AIM OF THE EXERCISE: Line by line, reproduce exactly the beginning of the listing below, ending with the line that contains "s.set(n.inputs[0],a); s.set(n.inputs[1],b); return" and adding nothing.

MATERIAL TO PROCESS:
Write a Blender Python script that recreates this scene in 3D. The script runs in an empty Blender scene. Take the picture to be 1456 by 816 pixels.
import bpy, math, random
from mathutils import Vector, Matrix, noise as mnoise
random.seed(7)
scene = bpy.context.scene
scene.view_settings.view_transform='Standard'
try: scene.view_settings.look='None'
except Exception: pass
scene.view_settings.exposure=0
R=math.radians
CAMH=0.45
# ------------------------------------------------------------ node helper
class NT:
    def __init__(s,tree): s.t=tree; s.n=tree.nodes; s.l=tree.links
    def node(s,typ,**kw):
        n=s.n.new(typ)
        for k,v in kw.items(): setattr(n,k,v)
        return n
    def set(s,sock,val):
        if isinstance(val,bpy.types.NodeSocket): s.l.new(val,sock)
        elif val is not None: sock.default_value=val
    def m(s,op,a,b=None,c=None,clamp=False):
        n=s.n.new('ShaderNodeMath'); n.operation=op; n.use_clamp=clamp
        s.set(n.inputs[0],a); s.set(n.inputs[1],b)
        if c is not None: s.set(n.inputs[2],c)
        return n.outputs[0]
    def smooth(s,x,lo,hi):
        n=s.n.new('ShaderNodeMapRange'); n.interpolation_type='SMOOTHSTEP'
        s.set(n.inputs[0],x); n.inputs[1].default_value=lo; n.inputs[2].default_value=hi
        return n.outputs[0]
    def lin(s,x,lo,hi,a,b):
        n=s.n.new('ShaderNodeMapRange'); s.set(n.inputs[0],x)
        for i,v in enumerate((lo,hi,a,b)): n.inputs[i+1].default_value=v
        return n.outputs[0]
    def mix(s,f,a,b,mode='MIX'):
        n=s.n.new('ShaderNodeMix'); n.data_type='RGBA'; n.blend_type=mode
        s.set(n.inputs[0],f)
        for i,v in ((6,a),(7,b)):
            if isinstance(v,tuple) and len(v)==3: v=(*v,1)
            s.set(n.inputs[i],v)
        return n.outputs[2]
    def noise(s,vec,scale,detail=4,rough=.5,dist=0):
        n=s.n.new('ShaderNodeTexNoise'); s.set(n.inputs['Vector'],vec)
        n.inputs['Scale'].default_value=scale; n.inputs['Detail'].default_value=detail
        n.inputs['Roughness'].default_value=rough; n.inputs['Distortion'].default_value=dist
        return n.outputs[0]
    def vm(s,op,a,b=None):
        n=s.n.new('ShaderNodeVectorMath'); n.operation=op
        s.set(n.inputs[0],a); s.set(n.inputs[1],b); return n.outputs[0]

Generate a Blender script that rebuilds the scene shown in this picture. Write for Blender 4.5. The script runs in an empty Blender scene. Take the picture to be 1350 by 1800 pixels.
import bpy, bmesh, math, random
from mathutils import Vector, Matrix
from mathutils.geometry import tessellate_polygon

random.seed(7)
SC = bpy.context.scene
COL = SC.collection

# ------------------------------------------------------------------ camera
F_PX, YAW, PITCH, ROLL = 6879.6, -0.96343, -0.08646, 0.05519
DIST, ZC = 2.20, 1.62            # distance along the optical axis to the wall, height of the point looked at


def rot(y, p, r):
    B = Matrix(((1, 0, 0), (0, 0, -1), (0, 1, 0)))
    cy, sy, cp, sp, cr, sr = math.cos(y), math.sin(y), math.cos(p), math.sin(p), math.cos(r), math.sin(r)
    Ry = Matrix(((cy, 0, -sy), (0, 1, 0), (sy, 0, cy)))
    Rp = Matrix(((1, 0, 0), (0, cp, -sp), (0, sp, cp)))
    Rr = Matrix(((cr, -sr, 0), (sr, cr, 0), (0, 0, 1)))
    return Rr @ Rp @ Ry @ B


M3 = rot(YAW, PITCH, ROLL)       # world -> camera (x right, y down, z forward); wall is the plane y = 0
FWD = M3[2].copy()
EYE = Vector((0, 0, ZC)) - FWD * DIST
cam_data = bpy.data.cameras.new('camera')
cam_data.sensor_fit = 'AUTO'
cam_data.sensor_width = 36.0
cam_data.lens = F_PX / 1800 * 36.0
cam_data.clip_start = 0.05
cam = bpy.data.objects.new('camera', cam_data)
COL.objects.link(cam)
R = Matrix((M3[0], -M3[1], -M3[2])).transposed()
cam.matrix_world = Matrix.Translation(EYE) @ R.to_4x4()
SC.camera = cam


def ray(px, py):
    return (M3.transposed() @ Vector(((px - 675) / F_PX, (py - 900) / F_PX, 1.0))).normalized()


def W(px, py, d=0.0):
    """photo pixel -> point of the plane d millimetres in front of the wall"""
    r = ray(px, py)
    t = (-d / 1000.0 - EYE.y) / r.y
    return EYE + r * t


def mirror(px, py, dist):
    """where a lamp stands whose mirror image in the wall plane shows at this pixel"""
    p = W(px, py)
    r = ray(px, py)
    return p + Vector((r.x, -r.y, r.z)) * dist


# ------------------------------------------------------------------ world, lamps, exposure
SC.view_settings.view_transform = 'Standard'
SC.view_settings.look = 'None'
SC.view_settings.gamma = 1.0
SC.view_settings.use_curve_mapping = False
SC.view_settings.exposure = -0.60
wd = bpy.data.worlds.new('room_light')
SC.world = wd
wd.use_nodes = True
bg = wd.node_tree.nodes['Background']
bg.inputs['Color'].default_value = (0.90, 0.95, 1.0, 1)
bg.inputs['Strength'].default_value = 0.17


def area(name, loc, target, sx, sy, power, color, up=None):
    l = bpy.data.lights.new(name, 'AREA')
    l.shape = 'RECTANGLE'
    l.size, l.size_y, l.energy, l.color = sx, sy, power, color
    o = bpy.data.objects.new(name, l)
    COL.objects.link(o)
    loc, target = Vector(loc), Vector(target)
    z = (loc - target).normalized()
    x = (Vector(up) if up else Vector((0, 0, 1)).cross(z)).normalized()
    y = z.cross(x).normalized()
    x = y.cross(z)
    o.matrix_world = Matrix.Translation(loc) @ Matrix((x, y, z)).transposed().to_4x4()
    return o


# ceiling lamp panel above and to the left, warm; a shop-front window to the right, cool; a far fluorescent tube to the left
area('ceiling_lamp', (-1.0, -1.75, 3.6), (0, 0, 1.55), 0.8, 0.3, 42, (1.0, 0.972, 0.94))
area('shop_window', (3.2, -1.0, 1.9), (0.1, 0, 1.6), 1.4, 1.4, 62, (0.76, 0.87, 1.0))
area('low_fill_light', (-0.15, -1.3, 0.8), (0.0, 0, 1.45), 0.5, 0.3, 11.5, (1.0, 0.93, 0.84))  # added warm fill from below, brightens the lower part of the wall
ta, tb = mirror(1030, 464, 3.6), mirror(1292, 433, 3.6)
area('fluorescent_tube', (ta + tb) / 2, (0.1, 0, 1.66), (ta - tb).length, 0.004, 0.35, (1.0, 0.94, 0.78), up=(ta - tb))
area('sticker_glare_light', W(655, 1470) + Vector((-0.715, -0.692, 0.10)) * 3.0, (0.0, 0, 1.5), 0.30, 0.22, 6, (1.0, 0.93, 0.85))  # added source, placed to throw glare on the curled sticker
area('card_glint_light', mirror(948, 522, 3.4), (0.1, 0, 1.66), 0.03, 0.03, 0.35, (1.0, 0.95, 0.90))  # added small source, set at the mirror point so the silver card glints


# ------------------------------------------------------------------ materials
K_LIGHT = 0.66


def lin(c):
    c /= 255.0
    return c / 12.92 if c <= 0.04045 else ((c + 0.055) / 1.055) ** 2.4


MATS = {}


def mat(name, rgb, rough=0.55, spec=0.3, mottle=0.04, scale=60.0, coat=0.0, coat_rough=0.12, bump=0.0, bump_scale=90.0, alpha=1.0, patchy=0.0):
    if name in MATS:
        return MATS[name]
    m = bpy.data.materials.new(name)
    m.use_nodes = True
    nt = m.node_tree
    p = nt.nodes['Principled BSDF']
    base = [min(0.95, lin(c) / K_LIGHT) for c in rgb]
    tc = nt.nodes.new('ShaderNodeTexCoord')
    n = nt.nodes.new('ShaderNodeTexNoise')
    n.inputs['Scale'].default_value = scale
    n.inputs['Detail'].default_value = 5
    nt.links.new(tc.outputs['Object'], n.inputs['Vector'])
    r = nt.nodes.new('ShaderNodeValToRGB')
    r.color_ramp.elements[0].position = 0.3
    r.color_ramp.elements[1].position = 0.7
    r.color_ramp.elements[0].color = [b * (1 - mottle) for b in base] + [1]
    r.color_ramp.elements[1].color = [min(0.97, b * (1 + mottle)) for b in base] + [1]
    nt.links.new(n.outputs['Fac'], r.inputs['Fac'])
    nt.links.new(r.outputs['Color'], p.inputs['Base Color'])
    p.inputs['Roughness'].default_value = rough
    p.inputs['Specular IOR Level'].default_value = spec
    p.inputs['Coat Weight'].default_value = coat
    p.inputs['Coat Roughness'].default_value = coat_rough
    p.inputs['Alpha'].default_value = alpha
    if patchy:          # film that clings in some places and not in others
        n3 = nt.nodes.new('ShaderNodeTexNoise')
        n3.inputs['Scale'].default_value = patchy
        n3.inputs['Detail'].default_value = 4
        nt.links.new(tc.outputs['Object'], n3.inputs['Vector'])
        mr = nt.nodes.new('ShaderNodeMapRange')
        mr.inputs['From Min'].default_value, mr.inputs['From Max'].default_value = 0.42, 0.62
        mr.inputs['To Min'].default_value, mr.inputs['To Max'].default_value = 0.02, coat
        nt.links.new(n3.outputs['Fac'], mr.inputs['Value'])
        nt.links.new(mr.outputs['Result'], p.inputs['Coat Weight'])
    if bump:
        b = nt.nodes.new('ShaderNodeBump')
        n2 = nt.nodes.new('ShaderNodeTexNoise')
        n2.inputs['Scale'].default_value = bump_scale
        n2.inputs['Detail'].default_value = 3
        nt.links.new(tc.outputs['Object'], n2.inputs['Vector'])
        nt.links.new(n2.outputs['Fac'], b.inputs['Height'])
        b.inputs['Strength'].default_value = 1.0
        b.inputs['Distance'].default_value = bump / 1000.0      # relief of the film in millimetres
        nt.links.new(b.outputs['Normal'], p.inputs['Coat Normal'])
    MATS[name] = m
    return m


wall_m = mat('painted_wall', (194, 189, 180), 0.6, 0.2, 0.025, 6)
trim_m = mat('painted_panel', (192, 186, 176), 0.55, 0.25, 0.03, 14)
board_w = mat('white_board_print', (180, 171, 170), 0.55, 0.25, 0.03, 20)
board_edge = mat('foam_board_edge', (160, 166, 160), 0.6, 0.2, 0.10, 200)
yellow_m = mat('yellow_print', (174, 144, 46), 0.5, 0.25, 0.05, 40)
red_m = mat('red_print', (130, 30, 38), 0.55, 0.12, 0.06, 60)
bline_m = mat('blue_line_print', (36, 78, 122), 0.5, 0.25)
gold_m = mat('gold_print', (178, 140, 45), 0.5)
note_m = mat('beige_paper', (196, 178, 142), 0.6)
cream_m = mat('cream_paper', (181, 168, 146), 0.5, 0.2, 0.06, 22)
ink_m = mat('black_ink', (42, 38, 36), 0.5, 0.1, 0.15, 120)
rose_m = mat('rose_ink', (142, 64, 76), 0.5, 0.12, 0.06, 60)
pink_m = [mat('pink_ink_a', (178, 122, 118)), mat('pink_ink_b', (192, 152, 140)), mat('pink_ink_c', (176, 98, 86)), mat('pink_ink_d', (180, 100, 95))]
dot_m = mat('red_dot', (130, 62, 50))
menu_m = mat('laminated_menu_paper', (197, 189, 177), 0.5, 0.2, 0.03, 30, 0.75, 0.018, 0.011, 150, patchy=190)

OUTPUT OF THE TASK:
Write a Blender Python script that recreates this scene in 3D. The script runs in an empty Blender scene. Take the picture to be 1456 by 816 pixels.
import bpy, math, random
from mathutils import Vector, Matrix, noise as mnoise
random.seed(7)
scene = bpy.context.scene
scene.view_settings.view_transform='Standard'
try: scene.view_settings.look='None'
except Exception: pass
scene.view_settings.exposure=0
R=math.radians
CAMH=0.45
# ------------------------------------------------------------ node helper
class NT:
    def __init__(s,tree): s.t=tree; s.n=tree.nodes; s.l=tree.links
    def node(s,typ,**kw):
        n=s.n.new(typ)
        for k,v in kw.items(): setattr(n,k,v)
        return n
    def set(s,sock,val):
        if isinstance(val,bpy.types.NodeSocket): s.l.new(val,sock)
        elif val is not None: sock.default_value=val
    def m(s,op,a,b=None,c=None,clamp=False):
        n=s.n.new('ShaderNodeMath'); n.operation=op; n.use_clamp=clamp
        s.set(n.inputs[0],a); s.set(n.inputs[1],b)
        if c is not None: s.set(n.inputs[2],c)
        return n.outputs[0]
    def smooth(s,x,lo,hi):
        n=s.n.new('ShaderNodeMapRange'); n.interpolation_type='SMOOTHSTEP'
        s.set(n.inputs[0],x); n.inputs[1].default_value=lo; n.inputs[2].default_value=hi
        return n.outputs[0]
    def lin(s,x,lo,hi,a,b):
        n=s.n.new('ShaderNodeMapRange'); s.set(n.inputs[0],x)
        for i,v in enumerate((lo,hi,a,b)): n.inputs[i+1].default_value=v
        return n.outputs[0]
    def mix(s,f,a,b,mode='MIX'):
        n=s.n.new('ShaderNodeMix'); n.data_type='RGBA'; n.blend_type=mode
        s.set(n.inputs[0],f)
        for i,v in ((6,a),(7,b)):
            if isinstance(v,tuple) and len(v)==3: v=(*v,1)
            s.set(n.inputs[i],v)
        return n.outputs[2]
    def noise(s,vec,scale,detail=4,rough=.5,dist=0):
        n=s.n.new('ShaderNodeTexNoise'); s.set(n.inputs['Vector'],vec)
        n.inputs['Scale'].default_value=scale; n.inputs['Detail'].default_value=detail
        n.inputs['Roughness'].default_value=rough; n.inputs['Distortion'].default_value=dist
        return n.outputs[0]
    def vm(s,op,a,b=None):
        n=s.n.new('ShaderNodeVectorMath'); n.operation=op
        s.set(n.inputs[0],a); s.set(n.inputs[1],b); return n.outputs[0]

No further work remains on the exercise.